I am confused by a what Liberzon writes in his book on optimal control on page 12 and beginning of 13 regarding necessary conditions for optimality.
He starts of by showing the first order condition for constrained optimality of $f$ w.r.t $h$ i.e
If $x$ is constrained minima of $f$ then $\nabla f(x)+ \lambda\nabla h(x)=0$ for some $\lambda$.
To make this more explicit he defines the augmented cost functional,
$\ell(x,\lambda)=\nabla f(x)+ \lambda\nabla h(x)$.
He then shows that if $x$ is constrained minima and $\lambda$ is its Lagrange multiplier then $\nabla \ell=0$ at this point. All good and well so far.
Next he argues,
If $(x,\lambda)$ is a minima for $\ell$ then $h(x)=0$ and subject to these constraints $x$ also minimize $f$ i.e the gradient of $\ell$ is zero.
But then he stresses that this is not a necessary condition for optimality if we only assume that $x$ is a constrained minima of $f$. I don't understand what he means here. What situation is he referring to? And what does he wanna say?
He just showed that there always are multipliers for any constrained minima and hence we should be able to repeat one of his above arguments to get that the gradient is zero of $\ell$. But this can't be it. Is he referring to a situation where he don't wanna assume anything about $\lambda$?.

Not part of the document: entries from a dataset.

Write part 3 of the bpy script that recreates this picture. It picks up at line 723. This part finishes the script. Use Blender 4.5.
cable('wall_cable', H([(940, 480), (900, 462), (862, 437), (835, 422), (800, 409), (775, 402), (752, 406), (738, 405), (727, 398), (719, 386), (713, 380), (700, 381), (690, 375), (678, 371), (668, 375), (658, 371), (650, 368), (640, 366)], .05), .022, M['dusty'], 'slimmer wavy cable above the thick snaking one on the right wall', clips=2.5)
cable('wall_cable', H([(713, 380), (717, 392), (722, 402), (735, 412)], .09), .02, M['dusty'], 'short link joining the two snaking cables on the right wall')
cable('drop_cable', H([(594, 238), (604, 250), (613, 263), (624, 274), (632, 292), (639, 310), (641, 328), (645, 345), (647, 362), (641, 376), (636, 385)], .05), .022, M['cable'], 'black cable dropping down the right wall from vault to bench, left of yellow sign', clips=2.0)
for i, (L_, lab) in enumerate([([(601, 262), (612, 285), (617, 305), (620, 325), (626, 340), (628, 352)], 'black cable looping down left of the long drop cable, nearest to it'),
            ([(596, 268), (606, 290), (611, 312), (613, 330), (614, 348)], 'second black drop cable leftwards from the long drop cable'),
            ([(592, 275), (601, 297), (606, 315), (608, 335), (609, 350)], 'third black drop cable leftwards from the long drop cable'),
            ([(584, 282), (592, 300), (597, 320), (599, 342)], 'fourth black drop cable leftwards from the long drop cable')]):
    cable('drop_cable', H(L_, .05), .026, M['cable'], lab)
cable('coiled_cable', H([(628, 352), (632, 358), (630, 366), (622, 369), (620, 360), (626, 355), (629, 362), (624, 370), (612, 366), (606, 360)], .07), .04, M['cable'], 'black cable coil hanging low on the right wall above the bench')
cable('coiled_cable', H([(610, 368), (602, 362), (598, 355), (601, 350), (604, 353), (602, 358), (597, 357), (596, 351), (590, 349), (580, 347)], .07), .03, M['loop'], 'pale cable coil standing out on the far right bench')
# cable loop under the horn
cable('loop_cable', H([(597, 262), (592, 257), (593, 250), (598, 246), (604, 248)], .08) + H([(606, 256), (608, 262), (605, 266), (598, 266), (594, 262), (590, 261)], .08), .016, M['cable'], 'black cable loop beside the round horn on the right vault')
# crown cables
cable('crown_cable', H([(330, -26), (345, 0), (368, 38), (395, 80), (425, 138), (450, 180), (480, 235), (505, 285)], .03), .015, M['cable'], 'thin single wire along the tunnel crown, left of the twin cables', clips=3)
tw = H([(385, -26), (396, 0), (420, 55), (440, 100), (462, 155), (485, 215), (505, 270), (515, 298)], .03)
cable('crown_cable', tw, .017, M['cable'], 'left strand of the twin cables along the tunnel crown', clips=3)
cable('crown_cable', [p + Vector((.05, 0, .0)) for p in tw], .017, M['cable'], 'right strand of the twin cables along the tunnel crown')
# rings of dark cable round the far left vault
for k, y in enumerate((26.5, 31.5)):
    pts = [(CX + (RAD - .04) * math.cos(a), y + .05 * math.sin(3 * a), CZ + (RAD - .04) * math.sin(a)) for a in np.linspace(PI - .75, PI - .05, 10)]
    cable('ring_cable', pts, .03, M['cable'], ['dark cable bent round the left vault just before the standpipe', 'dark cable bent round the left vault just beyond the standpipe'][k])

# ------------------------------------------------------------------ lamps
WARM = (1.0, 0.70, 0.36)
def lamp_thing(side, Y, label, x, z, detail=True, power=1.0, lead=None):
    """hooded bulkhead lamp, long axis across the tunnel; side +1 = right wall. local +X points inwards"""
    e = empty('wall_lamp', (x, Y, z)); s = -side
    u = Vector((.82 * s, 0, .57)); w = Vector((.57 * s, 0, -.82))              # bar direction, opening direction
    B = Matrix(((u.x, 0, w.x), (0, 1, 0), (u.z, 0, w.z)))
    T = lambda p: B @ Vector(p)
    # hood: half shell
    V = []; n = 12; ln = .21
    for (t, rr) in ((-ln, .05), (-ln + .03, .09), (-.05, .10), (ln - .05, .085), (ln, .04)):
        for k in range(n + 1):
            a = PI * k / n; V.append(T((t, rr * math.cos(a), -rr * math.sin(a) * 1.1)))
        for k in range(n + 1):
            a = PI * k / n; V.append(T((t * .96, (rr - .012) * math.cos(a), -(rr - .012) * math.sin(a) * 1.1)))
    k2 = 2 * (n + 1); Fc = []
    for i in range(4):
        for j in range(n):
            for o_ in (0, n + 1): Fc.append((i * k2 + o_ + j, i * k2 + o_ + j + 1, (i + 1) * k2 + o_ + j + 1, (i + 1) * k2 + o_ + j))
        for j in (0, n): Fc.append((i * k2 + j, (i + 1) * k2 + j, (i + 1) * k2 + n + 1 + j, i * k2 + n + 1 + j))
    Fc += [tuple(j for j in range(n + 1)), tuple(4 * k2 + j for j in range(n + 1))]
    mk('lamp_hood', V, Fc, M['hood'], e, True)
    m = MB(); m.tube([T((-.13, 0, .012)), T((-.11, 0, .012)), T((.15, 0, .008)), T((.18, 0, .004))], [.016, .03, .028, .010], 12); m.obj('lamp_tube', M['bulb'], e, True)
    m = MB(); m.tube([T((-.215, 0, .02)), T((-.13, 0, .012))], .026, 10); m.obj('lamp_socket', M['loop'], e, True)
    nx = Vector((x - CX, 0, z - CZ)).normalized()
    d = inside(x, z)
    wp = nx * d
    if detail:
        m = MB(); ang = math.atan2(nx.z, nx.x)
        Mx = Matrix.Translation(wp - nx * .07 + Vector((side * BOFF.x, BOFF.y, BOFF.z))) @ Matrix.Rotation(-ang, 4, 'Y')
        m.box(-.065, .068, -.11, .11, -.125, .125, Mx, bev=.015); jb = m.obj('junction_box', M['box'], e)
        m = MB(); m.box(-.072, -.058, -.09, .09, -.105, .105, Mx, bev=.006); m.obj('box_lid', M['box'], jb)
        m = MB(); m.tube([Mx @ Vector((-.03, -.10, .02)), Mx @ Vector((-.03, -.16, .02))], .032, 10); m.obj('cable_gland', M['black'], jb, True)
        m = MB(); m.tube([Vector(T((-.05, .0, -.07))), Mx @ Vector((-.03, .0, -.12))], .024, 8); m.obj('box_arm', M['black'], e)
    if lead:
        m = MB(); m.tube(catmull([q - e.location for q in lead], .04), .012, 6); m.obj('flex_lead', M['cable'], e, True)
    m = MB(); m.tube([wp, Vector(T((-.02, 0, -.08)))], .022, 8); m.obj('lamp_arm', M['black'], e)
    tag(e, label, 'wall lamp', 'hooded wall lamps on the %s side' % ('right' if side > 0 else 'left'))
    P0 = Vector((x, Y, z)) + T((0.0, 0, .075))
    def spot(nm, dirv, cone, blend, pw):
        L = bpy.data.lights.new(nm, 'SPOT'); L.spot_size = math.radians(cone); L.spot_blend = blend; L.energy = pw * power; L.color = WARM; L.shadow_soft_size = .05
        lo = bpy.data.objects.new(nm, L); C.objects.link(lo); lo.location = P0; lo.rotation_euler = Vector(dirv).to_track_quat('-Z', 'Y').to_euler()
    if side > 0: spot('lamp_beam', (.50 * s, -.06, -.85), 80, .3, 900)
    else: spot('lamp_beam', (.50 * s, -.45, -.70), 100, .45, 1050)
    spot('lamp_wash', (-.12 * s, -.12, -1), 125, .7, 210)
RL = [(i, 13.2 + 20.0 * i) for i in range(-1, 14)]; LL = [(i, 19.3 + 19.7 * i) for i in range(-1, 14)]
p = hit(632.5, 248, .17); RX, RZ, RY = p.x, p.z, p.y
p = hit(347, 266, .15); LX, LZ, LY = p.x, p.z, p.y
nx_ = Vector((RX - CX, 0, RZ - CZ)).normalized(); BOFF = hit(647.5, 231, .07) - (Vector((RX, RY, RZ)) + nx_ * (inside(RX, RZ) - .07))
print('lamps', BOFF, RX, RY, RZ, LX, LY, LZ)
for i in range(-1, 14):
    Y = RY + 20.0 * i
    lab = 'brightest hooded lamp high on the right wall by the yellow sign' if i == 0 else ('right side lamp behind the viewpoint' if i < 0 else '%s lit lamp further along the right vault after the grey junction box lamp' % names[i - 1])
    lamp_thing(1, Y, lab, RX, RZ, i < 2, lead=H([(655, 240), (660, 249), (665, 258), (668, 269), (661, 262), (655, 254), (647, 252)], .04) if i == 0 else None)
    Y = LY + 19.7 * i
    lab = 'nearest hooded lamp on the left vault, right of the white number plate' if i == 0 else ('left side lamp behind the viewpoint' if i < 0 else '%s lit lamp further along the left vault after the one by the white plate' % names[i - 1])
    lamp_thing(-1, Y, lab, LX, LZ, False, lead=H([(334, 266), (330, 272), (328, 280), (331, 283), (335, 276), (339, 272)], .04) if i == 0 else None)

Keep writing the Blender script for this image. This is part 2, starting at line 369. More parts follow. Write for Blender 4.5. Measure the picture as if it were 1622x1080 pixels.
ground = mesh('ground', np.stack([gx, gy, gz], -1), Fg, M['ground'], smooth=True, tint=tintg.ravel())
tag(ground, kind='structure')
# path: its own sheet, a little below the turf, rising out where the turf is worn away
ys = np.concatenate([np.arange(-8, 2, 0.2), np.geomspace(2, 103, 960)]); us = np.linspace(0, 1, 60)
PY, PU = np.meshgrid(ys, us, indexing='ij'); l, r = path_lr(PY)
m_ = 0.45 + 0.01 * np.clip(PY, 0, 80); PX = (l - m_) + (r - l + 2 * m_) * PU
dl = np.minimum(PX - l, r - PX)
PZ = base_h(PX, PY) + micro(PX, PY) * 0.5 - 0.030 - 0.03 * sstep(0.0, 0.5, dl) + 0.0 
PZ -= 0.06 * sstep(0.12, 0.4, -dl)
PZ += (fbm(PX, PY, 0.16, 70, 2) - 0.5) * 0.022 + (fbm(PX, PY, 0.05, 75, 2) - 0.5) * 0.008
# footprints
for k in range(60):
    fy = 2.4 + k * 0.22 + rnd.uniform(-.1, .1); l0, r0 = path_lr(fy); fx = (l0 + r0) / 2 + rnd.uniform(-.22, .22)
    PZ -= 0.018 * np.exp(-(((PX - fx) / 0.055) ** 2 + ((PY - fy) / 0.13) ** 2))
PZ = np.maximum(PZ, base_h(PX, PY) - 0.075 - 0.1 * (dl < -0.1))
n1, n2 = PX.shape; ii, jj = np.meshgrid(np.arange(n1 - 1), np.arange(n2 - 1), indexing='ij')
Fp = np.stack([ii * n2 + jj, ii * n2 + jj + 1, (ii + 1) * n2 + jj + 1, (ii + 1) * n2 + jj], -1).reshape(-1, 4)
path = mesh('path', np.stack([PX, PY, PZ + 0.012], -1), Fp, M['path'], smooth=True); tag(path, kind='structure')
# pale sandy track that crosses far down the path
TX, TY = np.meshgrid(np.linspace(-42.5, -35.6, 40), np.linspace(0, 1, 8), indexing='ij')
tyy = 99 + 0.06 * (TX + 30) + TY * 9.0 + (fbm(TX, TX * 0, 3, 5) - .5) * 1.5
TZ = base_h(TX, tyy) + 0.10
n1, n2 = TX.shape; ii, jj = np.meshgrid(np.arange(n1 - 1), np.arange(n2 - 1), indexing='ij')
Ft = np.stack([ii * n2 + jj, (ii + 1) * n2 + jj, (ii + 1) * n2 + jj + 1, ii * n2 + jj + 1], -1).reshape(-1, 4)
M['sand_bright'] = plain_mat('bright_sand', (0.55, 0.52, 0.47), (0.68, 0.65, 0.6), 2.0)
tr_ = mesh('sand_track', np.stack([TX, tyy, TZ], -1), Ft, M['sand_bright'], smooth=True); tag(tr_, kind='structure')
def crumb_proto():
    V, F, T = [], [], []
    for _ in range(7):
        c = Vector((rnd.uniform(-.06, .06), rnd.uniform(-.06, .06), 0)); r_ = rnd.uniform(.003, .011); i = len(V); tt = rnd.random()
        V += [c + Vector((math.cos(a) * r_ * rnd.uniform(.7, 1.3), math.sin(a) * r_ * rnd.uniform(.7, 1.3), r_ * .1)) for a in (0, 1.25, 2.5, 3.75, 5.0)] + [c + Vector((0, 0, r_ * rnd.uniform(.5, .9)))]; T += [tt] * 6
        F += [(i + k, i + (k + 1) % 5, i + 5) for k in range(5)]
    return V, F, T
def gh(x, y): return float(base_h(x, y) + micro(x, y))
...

Does anyone understand this?
His book is free online http://liberzon.csl.illinois.edu/teaching/cvoc.pdf
Also here is the text
OBSERVE THAT THE BOUNTY IS NOT AWARDED TO THE RIGHT ANSWER!
Read comments if you wanna understand why he got it.
I emailed the author. What he wants to say it that the necessity does not follow from the argument with the agumented cost BUT it is still true and it does follow from the first argument.